Child marriage is rampant in Uganda, with the Uganda Demographic and Health Survey (UDHS), in 2011, indicating that 49 percent of women aged 20 to 29 years got married before age 18, while 15 percent got married by age 15.

To remedy this worrying trend, JOFA, with support from the European Union (EU), launched a social behaviour change campaign.

The campaign, with the ‘Hands4Good’ tagline, calls on parents and caregivers to nurture, support, and guide children instead of subjecting them to violence.

‘These statistics should worry us all and motivate us to join hands and end this form of violence’, Save the Children’s Country Director, Dragana Strinic, said.

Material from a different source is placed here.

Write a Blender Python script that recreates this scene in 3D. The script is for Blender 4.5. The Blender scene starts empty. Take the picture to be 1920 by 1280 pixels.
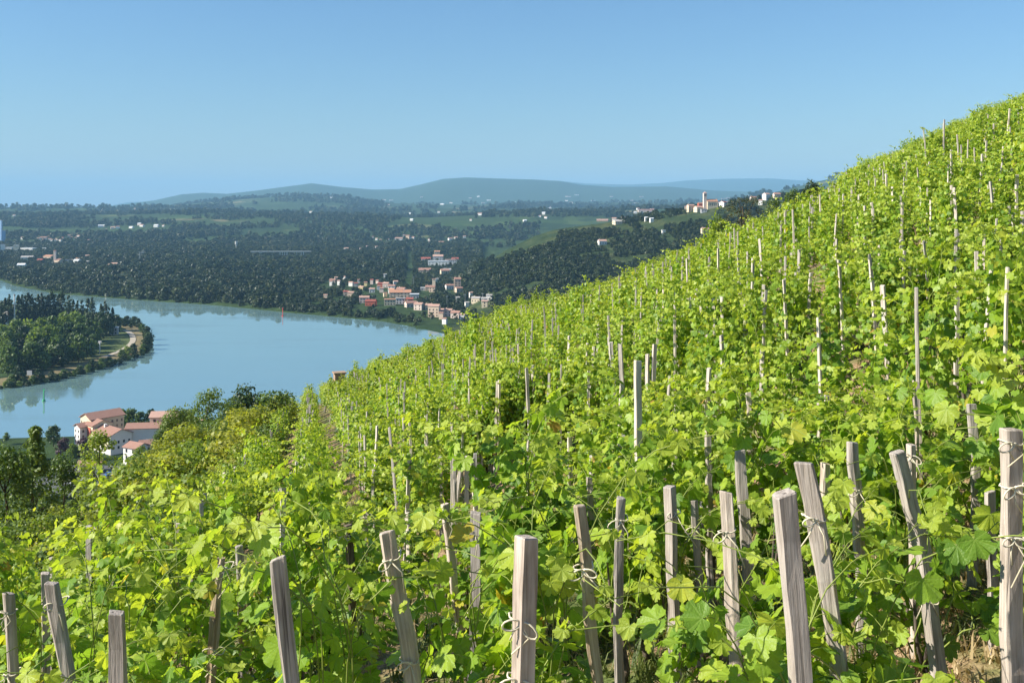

‘They also reveal that there is an overwhelming need to provide practical support to parents and caregivers so that they can provide nurturing care and support to children.

‘This need inspired the creation of the Hands4Good campaign’.

The Hands4Good campaign is expected to popularise parenting-without-violent methods to encourage increased understanding of child development and the use of positive discipline on children.

‘If you ask any adult in Uganda, almost all of them will say that they have experienced one or more forms of physical violence in their childhood’, Strinic said.

‘The sad reality is that many of them believe that it is the only and best way to discipline a child. We want to say that there is no justification for violence against children’.